Using the listing below, please gather every line containing the word "Python".

-- begin Input for this task --

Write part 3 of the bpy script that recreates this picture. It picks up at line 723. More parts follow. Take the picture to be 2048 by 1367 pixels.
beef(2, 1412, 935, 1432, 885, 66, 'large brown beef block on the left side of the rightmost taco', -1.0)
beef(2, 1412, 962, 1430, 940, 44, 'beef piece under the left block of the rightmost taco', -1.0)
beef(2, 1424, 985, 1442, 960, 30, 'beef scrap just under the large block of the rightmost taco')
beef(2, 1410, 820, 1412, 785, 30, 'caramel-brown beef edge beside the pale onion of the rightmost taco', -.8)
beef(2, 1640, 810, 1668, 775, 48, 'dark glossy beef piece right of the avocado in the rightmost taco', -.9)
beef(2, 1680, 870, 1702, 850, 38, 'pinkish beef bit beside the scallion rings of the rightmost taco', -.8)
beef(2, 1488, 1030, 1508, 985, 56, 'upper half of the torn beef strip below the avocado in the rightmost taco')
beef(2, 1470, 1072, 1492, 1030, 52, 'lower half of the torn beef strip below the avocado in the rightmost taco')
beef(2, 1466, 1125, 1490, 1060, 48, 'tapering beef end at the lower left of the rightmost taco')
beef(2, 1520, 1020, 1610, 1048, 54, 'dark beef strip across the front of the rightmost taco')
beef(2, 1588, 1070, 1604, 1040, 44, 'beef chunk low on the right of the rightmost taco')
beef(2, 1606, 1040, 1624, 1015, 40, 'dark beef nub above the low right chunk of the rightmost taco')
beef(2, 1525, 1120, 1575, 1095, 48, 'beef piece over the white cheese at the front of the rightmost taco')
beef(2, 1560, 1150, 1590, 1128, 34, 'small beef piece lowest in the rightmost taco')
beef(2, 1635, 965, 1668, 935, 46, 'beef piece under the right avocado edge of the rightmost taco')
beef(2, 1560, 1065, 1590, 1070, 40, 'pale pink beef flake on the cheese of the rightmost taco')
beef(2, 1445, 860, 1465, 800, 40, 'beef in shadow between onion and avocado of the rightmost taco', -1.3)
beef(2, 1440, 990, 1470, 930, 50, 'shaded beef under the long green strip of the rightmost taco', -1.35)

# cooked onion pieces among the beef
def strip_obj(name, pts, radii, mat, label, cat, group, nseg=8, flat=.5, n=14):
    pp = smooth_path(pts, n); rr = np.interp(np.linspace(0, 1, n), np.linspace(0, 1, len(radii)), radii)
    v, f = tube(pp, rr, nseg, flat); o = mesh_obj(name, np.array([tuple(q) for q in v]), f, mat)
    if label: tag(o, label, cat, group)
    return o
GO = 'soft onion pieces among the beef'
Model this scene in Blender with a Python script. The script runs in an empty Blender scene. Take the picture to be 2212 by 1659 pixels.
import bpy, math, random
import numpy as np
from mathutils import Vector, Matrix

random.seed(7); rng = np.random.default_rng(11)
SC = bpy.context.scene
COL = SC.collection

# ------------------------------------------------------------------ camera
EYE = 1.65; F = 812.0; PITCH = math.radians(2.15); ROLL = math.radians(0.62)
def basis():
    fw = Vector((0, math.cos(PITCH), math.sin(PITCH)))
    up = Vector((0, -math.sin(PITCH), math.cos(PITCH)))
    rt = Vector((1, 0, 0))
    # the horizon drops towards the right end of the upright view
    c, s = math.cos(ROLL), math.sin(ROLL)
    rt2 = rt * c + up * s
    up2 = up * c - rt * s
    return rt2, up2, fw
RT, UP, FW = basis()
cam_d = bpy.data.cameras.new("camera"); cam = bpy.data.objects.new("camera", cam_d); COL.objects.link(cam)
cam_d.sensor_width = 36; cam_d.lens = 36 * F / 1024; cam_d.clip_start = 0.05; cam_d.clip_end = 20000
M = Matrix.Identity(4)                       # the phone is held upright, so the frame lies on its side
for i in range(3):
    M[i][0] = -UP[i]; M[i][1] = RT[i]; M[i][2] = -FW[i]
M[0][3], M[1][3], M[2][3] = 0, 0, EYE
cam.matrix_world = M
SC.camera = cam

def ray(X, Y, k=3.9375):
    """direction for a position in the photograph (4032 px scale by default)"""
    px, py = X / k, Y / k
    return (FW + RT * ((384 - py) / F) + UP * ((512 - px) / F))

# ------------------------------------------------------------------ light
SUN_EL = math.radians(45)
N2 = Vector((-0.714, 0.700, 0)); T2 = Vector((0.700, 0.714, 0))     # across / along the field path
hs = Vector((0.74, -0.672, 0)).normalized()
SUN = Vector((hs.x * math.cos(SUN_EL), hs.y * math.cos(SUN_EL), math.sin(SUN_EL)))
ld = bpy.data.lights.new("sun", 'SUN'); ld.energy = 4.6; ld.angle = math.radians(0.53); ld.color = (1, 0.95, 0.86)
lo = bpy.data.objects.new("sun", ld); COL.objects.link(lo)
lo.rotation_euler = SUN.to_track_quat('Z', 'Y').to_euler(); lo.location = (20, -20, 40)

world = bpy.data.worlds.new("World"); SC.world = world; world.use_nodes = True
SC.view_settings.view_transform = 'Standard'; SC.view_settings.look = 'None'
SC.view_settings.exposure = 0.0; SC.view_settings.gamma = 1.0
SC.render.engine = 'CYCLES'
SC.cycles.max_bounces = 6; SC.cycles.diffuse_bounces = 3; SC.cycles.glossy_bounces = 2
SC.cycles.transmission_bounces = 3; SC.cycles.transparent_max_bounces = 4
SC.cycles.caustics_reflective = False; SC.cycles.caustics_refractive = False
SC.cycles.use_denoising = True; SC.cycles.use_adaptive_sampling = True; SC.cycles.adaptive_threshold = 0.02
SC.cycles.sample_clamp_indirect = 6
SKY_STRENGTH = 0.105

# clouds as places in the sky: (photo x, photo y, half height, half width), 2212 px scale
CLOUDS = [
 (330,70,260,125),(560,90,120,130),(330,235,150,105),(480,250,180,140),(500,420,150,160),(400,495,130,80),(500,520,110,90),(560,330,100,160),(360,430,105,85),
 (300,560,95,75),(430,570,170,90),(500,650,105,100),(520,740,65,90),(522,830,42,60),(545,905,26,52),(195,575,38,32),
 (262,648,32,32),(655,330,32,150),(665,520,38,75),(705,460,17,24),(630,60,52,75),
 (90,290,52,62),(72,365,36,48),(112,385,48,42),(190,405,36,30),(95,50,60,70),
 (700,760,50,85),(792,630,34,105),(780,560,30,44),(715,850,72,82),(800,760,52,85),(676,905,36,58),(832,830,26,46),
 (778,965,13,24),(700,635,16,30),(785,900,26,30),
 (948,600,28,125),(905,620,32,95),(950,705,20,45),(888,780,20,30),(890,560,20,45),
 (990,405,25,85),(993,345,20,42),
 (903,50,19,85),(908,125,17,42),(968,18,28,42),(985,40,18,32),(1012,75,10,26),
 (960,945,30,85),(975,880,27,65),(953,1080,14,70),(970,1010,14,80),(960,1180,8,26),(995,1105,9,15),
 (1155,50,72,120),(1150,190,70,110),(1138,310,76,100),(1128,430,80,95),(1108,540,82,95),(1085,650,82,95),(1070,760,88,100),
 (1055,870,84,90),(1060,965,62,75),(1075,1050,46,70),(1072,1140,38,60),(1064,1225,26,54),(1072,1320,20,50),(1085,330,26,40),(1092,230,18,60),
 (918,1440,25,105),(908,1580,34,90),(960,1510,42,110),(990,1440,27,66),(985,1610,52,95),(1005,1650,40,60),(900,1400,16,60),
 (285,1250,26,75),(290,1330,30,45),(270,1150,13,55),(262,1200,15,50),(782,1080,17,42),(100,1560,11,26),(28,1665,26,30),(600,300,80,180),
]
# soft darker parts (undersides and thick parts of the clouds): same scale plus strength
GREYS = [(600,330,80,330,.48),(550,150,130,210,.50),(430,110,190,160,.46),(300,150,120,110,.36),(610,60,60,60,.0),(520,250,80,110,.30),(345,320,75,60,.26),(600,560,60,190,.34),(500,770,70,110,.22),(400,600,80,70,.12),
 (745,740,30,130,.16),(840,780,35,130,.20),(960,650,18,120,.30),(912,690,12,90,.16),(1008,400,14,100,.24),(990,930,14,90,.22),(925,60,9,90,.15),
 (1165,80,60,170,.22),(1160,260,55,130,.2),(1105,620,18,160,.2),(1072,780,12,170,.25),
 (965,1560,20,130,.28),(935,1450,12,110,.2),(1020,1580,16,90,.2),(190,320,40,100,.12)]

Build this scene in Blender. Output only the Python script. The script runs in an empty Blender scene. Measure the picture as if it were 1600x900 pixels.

-- end Input for this task --

- Answer for the task:
Model this scene in Blender with a Python script. The script runs in an empty Blender scene. Take the picture to be 2212 by 1659 pixels.
Build this scene in Blender. Output only the Python script. The script runs in an empty Blender scene. Measure the picture as if it were 1600x900 pixels.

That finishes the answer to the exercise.